If we live in a world where people are to be murdered for their intellectual sins, then Dugin is certainly guilty. Eurasianism provides a very coherent rationale for Russian neo-imperialism, and he has been to the right of Putin on Ukraine and the post-Soviet world for a long time. But if the idea of killing him — in what was clearly a very professional assassination — was meant to get at Putin, it was a monstrously botched effort.

It was fashionable at some point among Western Russia experts to claim that Dugin was Putin’s mentor, or geopolitical muse, or something more sinister. The proliferation of articles like this one [https://www.foreignaffairs.com/articles/russia-fsu/2014-03-31/putins-brain] calling him “Putin’s Brain” in recent years was a sad embarrassment to the entire Russia-watching profession. I see the same silly old tropes being recycled in Western news coverage of the murder today, calling him a Putin “aide”[the Mail], “ally” [Washington Post], “spiritual guide” [CNN], along with lots of “Putin’s Brain” references, and so forth. Even the NYT calls his relationship with Putin “opaque,” whatever that’s supposed to imply.

I have been acquainted with Dugin for many years, in the line of work, and talked to him frequently. You only had to ask him about his supposed Kremlin influence, and he would cheerfully admit that he had none, knew almost nobody in power and couldn’t even say for sure whether Putin had ever read any of his books. When he was fired from his job at Moscow University a few years ago, absolutely nobody came to his assistance, and he’s lived in relative penury ever since. He’s a critic of Putin, from the hard right, not a cheerleader. Terrible thing about his daughter; nobody deserves that.

‘Putin’s brain’ says he doesn’t have Putin’s ear. Do we know who does?

https://www.csmonitor.com/World/Europe/2015/0127/Putin-s-brain-says-he-doesn-t-have-Putin-s-ear.-Do-we-know-who-does?

3 thoughts on “Fred Weir: The murder of Daria Dugina”

  1. “Russian neo-imperialism”

    Here we go again. Natalie, you seem to me to be not committed to ‘understanding Russia’ but to ‘undermining Russia’. I get that you are a ‘liberal’ but the time of ‘liberals’ anywhere has past and gone. If you are going to spread disinformation about Russia then just come out and give that phrase in your title. I’m taking you off my go-to list for real information about Russia.

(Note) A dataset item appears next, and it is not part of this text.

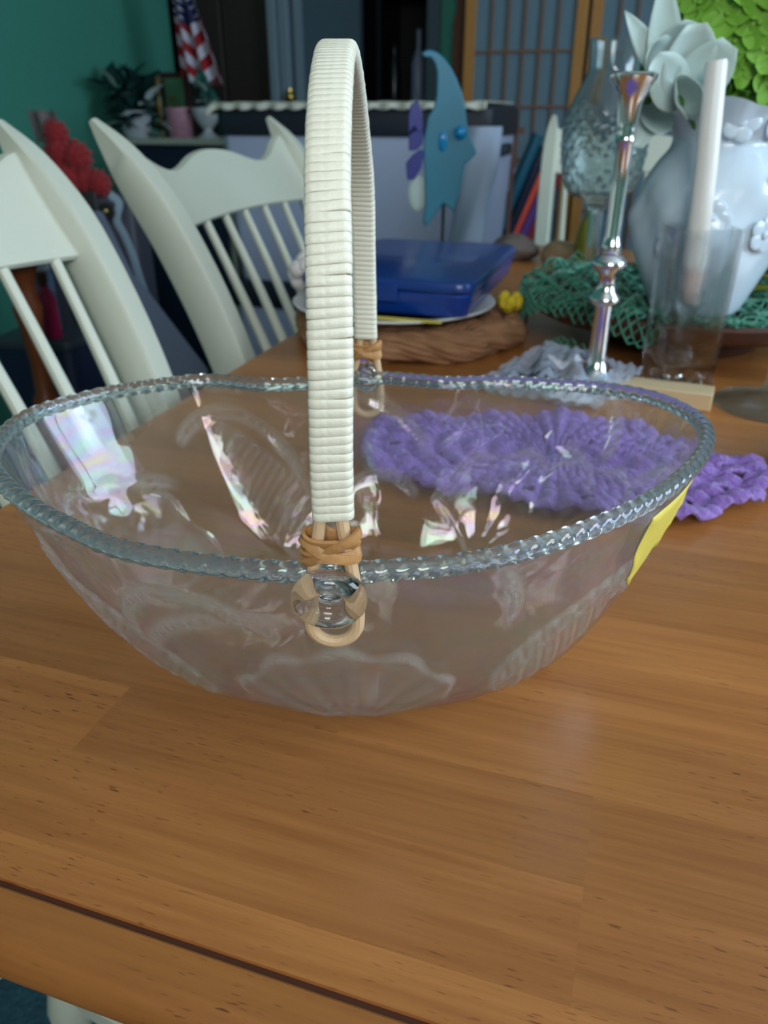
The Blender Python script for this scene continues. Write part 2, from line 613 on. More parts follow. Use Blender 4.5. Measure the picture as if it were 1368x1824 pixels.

    The ‘new dispensation’ will be directed by Russia and China, and the collective ‘west’ is heading for the ‘scrapheap of history’ – get with the trend – or join them in the scrapheap. (Or maybe start highlighting the truth instead of western propaganda).

    Goodbye. (And good luck if you persist in your outdated ‘liberal’ ways).

    1. I posted this article to reinforce from yet another source who is quite knowledgeable about Russia that Dugin was not close to Putin – misinformation that keeps getting repeated. I’m not sure where you’re getting the idea that I necessarily agree with every word of every article that I post. An article can have value even if one doesn’t agree with everything in it. There could be other parts of useful information in an article worthy of consideration or it can be useful to know what other parties are saying about an issue.

      If you are only looking to read articles that you 100% agree with and to reinforce confirmation bias, then this probably isn’t the site for you.